Machine Learning Gives Google Cloud Services Smarts

Google announced a new machine-learning platform Wednesday, which Eric Schmidt, executive chairman at Google's parent company Alphabet, believes will become part of the next architecture for companies using cloud services.

The ability to support a rapid evaluation model for hardware, run the business on cloud computing, and use machine learning to quickly compute data will become the basis for all successful companies within five years, he told attendees at the GCP Next 2016  conference in San Francisco Wednesday.

Schmidt likened the model to the industry's transition to mobile apps five years ago that created the modern corporations of Uber, Snapchat and others.

Expect Google also to announce a few new customers today. Reuters late Tuesday added Home Depot to the list of customers including Spotify and Apple. Another report named Disney.

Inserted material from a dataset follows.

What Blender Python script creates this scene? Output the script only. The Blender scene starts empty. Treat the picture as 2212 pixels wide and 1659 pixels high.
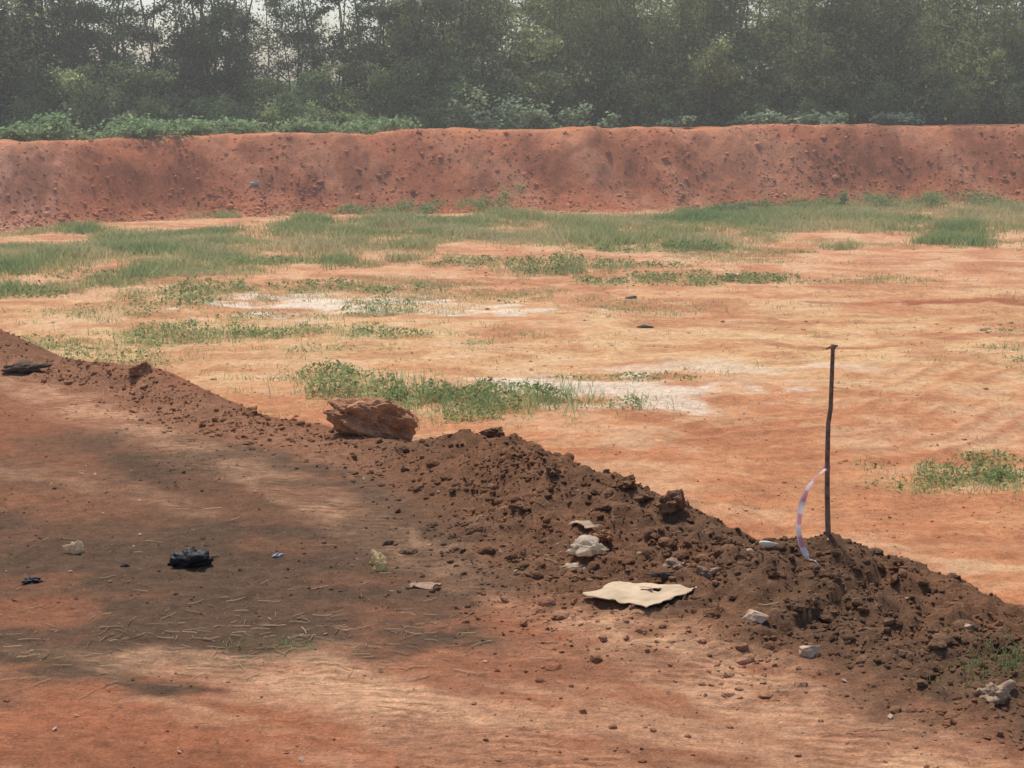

The tool relies on the TensorFlow, a machine-learning library that Google made open source a few months ago. It powers the Google Cloud Speech API and the Google Cloud Translate API.

Before introducing Schmidt, Diane Green, senior VP at Google's enterprise business and founder of VMWare, said the cloud infrastructure allows Google to power the biggest search engine in the world, but now brings the technology to enterprises through cloud technology. Google's biggest data center in Iowa and infrastructure, invisible to customers, underpins all services the company offers, she said.

Green talked about three future focuses: security, machine learning, and the transition to the next generation of the cloud.

One of the big differences that companies will see is the pricing models. "Cloud vendors should be doing the capacity planning, not the customers committing long-term," Green said, who believes Google will function as an applied R&D team for its customers.